==== Provided entries ====
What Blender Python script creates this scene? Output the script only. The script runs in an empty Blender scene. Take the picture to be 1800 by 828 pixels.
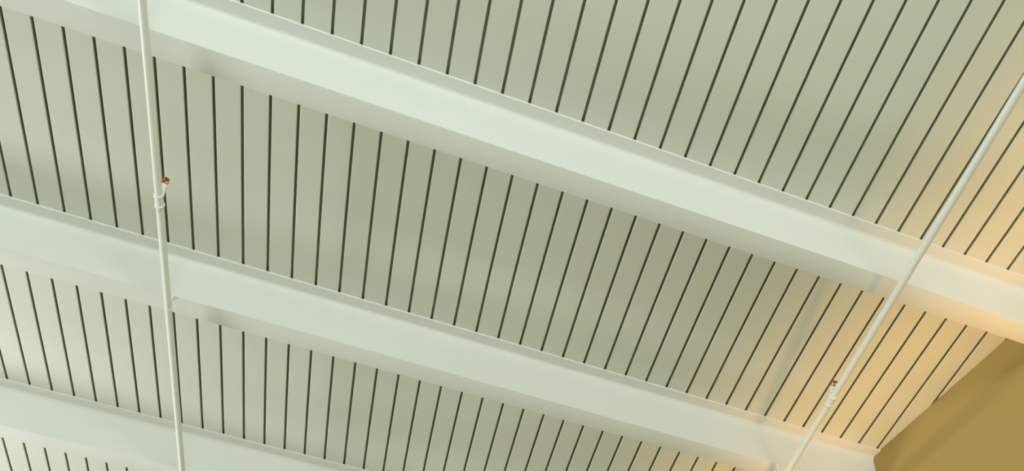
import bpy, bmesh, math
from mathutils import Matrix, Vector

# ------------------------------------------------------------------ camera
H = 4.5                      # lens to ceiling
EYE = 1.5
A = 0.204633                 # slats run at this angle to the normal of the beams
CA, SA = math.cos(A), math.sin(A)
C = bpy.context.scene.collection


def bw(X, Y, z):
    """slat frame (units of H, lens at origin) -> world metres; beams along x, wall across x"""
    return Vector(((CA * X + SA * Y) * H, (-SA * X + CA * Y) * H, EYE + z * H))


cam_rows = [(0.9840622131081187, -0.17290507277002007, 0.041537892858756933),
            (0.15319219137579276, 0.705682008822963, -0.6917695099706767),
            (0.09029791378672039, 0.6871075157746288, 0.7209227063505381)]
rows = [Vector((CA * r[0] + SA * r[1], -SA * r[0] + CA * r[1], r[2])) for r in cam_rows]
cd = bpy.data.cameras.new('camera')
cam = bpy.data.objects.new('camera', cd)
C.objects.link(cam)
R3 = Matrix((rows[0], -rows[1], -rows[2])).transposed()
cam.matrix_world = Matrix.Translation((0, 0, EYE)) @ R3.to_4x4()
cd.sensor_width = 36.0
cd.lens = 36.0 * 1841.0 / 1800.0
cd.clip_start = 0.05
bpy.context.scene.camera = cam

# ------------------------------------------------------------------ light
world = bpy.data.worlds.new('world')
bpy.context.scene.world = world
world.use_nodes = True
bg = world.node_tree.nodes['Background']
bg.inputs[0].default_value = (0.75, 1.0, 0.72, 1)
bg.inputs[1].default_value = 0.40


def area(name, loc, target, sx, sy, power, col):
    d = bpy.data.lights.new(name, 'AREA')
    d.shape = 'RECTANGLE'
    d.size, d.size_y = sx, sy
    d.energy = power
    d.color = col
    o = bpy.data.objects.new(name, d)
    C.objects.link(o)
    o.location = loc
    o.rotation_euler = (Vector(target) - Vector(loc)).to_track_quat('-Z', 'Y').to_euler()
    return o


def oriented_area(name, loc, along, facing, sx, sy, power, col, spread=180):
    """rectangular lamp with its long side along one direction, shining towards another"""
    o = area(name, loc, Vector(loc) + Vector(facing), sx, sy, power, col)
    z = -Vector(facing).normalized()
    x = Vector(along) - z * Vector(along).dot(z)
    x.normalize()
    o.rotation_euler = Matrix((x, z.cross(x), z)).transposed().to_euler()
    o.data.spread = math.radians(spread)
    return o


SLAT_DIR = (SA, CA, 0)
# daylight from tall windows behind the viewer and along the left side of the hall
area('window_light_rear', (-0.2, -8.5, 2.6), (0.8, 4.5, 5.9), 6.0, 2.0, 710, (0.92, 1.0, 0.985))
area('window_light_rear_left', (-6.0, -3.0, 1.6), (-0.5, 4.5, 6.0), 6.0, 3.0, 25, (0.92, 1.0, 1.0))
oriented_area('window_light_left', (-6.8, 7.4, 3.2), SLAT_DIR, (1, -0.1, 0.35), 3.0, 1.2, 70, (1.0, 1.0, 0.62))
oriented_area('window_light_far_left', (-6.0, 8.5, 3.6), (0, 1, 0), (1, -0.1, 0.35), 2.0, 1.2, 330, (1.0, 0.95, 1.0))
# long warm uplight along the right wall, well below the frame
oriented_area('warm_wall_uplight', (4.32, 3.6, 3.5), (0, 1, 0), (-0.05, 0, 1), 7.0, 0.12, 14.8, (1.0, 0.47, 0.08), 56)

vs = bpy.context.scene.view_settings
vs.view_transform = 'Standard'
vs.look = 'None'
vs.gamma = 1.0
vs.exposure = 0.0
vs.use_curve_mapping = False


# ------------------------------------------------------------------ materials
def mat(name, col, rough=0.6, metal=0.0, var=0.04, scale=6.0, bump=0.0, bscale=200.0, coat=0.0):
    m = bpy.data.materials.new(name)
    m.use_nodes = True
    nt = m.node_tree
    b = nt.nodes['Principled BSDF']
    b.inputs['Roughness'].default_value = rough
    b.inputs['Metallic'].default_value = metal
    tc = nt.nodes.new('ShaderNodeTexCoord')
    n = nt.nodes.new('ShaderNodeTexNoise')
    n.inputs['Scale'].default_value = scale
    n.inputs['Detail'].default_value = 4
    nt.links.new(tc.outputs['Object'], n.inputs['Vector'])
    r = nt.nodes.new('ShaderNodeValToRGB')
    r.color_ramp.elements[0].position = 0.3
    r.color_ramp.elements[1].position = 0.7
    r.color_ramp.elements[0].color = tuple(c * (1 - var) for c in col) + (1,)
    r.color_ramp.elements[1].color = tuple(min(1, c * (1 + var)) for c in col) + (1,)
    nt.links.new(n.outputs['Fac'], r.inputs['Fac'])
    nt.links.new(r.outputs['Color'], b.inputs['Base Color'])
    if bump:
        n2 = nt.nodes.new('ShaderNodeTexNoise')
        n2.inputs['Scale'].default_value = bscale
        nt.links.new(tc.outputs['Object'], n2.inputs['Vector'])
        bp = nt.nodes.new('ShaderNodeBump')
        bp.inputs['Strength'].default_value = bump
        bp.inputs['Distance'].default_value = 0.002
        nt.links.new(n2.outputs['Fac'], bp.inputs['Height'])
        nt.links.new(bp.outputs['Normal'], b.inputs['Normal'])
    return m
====
==== Provided entries ====
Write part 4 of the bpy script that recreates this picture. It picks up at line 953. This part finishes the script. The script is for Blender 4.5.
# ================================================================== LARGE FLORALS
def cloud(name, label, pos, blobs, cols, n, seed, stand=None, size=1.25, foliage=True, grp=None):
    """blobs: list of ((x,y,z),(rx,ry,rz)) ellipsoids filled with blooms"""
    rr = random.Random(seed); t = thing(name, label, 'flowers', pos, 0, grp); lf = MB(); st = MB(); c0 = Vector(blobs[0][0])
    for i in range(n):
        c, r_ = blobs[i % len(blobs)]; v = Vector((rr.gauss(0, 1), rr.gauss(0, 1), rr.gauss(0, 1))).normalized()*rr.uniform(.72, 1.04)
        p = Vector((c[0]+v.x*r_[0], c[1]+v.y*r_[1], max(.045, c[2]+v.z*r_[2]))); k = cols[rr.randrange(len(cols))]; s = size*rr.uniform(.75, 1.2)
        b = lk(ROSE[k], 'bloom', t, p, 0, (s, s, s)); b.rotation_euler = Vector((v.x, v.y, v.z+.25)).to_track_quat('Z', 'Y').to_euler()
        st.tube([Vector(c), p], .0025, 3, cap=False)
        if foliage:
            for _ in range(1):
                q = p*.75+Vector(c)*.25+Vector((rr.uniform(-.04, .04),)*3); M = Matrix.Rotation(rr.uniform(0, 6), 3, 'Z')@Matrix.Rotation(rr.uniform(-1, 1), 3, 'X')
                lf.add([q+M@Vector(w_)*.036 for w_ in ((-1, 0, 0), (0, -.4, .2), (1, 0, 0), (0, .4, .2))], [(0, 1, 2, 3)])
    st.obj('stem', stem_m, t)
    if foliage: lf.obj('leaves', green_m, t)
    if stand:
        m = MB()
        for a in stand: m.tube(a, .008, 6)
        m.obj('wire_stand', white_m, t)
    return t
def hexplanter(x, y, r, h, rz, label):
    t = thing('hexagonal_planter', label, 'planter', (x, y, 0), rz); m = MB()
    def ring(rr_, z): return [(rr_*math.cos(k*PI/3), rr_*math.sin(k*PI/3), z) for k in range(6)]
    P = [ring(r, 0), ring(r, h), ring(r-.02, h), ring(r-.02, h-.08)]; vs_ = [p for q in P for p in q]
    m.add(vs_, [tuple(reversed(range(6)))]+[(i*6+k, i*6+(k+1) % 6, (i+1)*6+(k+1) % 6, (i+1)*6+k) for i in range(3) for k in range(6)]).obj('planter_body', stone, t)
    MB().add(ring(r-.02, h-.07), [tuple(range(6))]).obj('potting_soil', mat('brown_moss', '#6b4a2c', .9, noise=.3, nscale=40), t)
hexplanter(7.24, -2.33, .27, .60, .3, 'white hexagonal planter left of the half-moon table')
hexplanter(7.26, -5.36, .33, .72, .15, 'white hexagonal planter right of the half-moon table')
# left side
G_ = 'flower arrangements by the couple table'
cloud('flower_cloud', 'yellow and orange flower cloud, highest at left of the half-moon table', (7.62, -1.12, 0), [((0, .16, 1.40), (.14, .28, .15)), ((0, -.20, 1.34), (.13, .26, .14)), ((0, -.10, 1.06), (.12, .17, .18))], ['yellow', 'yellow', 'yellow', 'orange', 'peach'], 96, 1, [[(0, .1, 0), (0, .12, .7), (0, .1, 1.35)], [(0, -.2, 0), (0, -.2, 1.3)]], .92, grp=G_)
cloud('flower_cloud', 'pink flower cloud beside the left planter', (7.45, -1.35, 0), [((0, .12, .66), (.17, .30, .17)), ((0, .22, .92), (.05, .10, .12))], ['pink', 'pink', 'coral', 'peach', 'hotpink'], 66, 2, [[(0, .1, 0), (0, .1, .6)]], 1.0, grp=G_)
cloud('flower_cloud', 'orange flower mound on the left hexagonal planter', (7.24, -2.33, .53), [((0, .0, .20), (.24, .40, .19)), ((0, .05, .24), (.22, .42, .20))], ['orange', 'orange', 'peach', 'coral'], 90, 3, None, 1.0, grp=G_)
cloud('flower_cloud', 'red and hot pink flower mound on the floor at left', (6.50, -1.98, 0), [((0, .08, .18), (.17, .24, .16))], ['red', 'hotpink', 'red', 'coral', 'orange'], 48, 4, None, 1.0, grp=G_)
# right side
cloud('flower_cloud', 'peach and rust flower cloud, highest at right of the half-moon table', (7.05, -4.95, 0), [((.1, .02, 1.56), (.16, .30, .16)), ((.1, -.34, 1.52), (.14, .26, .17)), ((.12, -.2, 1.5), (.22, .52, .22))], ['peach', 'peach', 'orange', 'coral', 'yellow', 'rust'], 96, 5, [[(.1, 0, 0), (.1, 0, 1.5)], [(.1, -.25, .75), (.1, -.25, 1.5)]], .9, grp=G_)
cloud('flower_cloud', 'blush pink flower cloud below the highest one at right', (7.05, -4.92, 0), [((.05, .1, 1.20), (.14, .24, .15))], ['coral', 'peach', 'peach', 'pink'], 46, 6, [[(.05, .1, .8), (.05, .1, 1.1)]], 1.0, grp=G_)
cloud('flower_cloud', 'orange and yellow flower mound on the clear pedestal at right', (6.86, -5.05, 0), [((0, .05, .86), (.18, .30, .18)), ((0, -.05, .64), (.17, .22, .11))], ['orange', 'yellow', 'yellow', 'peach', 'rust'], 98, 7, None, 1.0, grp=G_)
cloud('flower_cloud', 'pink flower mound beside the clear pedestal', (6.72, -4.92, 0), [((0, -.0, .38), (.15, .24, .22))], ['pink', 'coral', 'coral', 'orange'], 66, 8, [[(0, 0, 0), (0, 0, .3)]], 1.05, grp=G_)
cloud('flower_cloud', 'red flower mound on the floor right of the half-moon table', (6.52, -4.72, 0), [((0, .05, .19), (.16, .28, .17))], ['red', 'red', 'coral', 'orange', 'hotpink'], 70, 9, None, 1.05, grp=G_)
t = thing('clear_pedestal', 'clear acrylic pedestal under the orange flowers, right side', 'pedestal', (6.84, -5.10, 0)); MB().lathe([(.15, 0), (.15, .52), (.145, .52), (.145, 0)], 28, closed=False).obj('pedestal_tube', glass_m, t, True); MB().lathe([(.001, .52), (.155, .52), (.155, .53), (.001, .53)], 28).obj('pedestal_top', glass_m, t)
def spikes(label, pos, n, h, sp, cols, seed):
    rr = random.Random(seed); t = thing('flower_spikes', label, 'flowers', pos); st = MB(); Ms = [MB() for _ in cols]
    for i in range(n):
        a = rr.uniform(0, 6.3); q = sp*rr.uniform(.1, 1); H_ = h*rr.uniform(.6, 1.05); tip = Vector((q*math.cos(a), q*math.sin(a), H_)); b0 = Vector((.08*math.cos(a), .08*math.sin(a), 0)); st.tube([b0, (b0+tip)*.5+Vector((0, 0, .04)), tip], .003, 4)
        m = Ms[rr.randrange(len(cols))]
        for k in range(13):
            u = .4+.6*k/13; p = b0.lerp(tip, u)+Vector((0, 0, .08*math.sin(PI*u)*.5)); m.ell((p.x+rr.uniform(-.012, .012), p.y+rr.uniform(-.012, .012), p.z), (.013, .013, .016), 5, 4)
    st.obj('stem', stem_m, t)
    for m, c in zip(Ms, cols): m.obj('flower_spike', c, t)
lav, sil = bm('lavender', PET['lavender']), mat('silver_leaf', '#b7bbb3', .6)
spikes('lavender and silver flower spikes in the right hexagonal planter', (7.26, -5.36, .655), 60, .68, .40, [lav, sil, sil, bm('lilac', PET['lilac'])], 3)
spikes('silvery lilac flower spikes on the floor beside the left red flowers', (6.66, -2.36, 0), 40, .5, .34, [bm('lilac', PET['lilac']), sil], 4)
====
**What you need to do**: Reproduce exactly the section that begins with the line containing "What Blender Python" and ends with the line containing "bg.inputs[1].default_value = 0.40". Both boundary lines belong in the copy, but pictures do not.

**Problem solution**:
What Blender Python script creates this scene? Output the script only. The script runs in an empty Blender scene. Take the picture to be 1800 by 828 pixels.
import bpy, bmesh, math
from mathutils import Matrix, Vector

# ------------------------------------------------------------------ camera
H = 4.5                      # lens to ceiling
EYE = 1.5
A = 0.204633                 # slats run at this angle to the normal of the beams
CA, SA = math.cos(A), math.sin(A)
C = bpy.context.scene.collection


def bw(X, Y, z):
    """slat frame (units of H, lens at origin) -> world metres; beams along x, wall across x"""
    return Vector(((CA * X + SA * Y) * H, (-SA * X + CA * Y) * H, EYE + z * H))


cam_rows = [(0.9840622131081187, -0.17290507277002007, 0.041537892858756933),
            (0.15319219137579276, 0.705682008822963, -0.6917695099706767),
            (0.09029791378672039, 0.6871075157746288, 0.7209227063505381)]
rows = [Vector((CA * r[0] + SA * r[1], -SA * r[0] + CA * r[1], r[2])) for r in cam_rows]
cd = bpy.data.cameras.new('camera')
cam = bpy.data.objects.new('camera', cd)
C.objects.link(cam)
R3 = Matrix((rows[0], -rows[1], -rows[2])).transposed()
cam.matrix_world = Matrix.Translation((0, 0, EYE)) @ R3.to_4x4()
cd.sensor_width = 36.0
cd.lens = 36.0 * 1841.0 / 1800.0
cd.clip_start = 0.05
bpy.context.scene.camera = cam

# ------------------------------------------------------------------ light
world = bpy.data.worlds.new('world')
bpy.context.scene.world = world
world.use_nodes = True
bg = world.node_tree.nodes['Background']
bg.inputs[0].default_value = (0.75, 1.0, 0.72, 1)
bg.inputs[1].default_value = 0.40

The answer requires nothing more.